Good Night and Good Luck

Directed by George Clooney. David Straithairn, Jeff Daniels, George Clooney, Alex Borstein, Robert Downey Jr, Patricia Clarkson, Tate Donovan, Frank Langella. Running time: 93 minutes. Released November 4, 2005.

During this current era of pop culture, the mainstream is so fixated on personalities, it often overlooks contributions beyond those parameters. George Clooney is a personality, and while most realize he is an actor, there is probably a relatively small percentage who realize he is also a director and screenwriter of some note.

“Good Night and Good Luck” is based on the actual story of broadcast journalist Edward R. Murrow and his quest to bring down Wisconsin Senator Joseph McCarthy. McCarthy built upon American prejudice and fear, sought out supposed Communists, and disrupted the culture of the post war era. Murrow’s courage at the time was legendary as was McCarthy’s level of dangerous power.

Clooney shoots his film in stark black and white with careful attention to detail. The men are in dark gray jackets with white shirts and black ties. The newsroom deals with actual film. Cigarette smoke is rampant. There is a sense of desperation permeating the tumultuous nature of Murrow’s ideas (especially borne out in Frank Langella’s bravura performance as CBS president William Paley).

Clooney shoots from close-up to medium shot with a rhythmic pace, switching from a stationary camera to a hand-held with flowing precision. He bathes the scenes in dull grays, but never allows his form to mask the substance of his screenplay (co-written with Grant Heslov).

The performances are the final aspect that bring this film to its highest cinematic level. David Straithairn provides the effective no-nonsense manner that informed Murrow’s work. He is guarded, and determined, chagrined at the limitations imposed by his employers and inspired by his own defiance. The cold war hysteria by which he is surrounded seeps into areas of the cynical newsroom, but Murrow oversteps the media politics and exhibits the journalistic courage that did, indeed, take down McCarthy.

One of the most fascinating aspects of “Good Night and Good Luck” is that it doesn’t immediately attack its plot points, but instead carefully shows Murrow’s process, the steps he took, the defiant choices he made. It all works at an optimal level, making this film one of the very best American movies released in the 21st century.
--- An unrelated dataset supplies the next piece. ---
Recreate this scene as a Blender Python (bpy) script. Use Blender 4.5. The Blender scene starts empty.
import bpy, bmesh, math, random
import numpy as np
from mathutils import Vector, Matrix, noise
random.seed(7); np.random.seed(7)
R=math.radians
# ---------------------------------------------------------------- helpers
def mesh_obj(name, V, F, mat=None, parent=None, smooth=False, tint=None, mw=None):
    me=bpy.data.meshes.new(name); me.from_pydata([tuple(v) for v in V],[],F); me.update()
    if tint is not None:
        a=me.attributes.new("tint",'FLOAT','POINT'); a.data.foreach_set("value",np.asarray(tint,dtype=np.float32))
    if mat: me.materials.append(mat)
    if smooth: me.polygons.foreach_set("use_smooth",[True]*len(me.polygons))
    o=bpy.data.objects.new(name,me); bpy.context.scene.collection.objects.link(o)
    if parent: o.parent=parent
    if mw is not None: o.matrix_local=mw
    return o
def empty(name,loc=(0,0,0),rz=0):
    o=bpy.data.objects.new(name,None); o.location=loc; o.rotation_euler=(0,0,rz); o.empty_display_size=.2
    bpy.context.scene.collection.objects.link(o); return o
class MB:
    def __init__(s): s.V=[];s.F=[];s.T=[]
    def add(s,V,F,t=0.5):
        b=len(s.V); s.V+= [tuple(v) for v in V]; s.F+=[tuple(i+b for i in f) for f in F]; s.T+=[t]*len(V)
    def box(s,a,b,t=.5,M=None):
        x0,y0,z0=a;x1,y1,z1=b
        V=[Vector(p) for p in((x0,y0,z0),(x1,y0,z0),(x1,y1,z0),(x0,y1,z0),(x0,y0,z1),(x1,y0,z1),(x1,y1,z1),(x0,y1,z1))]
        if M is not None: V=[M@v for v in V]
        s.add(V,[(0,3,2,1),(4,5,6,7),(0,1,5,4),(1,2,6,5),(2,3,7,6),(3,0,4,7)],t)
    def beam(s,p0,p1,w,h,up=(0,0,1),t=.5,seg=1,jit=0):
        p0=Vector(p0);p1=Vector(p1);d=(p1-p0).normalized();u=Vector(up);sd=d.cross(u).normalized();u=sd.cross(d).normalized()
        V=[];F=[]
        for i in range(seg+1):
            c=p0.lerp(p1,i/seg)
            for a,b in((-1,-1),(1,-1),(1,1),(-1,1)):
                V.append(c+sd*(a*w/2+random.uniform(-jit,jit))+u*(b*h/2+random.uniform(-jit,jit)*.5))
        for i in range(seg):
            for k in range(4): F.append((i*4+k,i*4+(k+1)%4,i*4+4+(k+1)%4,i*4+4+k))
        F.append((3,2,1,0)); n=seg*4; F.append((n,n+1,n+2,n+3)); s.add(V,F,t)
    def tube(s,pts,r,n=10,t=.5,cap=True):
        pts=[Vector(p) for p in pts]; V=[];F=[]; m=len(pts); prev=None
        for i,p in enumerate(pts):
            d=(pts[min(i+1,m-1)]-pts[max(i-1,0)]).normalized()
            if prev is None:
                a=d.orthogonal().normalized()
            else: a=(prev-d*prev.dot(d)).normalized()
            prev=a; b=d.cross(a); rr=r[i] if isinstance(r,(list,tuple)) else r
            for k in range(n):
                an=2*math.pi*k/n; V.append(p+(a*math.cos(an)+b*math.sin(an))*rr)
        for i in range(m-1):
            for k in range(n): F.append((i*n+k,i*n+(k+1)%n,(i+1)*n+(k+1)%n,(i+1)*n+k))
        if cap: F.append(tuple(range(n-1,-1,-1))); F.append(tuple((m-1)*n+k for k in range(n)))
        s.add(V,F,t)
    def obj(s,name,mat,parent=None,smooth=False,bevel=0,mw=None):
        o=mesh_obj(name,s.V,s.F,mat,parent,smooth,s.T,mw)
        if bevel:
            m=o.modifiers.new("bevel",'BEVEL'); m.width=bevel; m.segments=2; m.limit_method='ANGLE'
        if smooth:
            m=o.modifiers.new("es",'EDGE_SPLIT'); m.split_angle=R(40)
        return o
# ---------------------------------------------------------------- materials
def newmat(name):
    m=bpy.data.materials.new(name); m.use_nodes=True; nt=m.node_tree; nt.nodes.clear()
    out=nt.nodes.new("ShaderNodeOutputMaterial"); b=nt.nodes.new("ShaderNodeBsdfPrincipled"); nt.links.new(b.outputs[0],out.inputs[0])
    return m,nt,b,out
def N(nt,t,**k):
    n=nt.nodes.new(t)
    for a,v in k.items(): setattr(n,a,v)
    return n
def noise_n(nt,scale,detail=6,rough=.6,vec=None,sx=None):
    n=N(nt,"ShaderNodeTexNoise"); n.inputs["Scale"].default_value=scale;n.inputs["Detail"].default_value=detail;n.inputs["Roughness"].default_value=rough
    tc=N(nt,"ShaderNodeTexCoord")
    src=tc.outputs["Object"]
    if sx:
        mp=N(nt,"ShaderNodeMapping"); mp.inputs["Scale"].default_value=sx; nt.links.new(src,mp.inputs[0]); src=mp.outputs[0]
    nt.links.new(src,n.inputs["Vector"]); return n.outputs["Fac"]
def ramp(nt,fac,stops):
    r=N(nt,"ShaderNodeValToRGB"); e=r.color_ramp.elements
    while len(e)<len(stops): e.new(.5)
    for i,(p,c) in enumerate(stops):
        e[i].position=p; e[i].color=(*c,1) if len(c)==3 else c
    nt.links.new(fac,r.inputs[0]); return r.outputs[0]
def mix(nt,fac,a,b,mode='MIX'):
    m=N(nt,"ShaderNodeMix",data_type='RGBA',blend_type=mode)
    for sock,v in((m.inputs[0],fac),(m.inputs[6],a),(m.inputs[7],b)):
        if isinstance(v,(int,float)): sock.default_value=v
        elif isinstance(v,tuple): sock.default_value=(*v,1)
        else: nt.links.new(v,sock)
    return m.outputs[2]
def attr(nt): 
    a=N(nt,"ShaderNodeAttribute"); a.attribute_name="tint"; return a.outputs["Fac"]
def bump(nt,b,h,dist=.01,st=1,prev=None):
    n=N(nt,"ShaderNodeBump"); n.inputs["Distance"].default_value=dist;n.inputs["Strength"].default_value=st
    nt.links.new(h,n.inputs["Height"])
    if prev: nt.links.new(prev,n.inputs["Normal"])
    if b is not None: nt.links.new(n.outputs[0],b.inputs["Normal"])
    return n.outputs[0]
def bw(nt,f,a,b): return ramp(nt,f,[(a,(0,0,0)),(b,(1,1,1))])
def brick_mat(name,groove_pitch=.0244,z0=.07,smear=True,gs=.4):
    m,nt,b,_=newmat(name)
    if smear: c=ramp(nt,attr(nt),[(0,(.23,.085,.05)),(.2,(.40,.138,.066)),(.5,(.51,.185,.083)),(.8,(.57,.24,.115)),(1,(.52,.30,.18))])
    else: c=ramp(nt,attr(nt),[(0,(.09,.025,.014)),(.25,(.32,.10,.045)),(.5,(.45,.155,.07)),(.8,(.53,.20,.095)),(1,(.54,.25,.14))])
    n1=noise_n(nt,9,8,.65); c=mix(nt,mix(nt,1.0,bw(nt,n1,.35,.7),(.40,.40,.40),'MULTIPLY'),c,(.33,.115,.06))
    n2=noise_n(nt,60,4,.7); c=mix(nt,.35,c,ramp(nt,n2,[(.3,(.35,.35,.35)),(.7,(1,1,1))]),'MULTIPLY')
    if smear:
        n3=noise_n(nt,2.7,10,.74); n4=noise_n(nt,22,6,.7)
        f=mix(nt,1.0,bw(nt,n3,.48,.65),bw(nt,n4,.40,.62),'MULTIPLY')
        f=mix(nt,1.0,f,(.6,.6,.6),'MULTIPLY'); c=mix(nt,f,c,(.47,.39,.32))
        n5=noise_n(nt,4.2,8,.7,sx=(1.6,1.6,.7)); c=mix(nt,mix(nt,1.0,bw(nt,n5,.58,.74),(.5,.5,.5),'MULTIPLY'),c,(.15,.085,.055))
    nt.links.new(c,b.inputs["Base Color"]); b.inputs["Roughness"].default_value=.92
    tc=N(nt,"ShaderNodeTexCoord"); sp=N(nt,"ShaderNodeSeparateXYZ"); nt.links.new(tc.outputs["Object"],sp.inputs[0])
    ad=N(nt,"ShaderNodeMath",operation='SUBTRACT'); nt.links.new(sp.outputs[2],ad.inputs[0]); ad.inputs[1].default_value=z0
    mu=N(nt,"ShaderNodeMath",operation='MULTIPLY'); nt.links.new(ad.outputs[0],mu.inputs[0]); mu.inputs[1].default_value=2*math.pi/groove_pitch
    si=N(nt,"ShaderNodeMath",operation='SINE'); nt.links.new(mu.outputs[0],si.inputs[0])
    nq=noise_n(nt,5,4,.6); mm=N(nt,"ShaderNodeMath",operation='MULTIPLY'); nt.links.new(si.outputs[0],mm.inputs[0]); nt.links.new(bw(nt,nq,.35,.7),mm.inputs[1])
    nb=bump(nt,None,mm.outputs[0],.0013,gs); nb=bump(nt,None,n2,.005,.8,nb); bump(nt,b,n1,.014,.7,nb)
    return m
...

The mainstream public is less interested in Clooney the filmmaker than they are Clooney the personality. But that did not keep “Good Night and Good Luck” from achieving success at that time of its 2005 release. Made for 7 million dollars, it grossed nearly 60 million and was the best reviewed film of its year. One amusing bit of trivia: test screenings just prior to its release had audiences complaining that the actor who played Joseph McCarthy seemed to over-the-top in his performance. No actor was cast in the role of McCarthy. He was shown only in actual archive footage. It was the actual Joseph McCarthy to whom the audience was responding.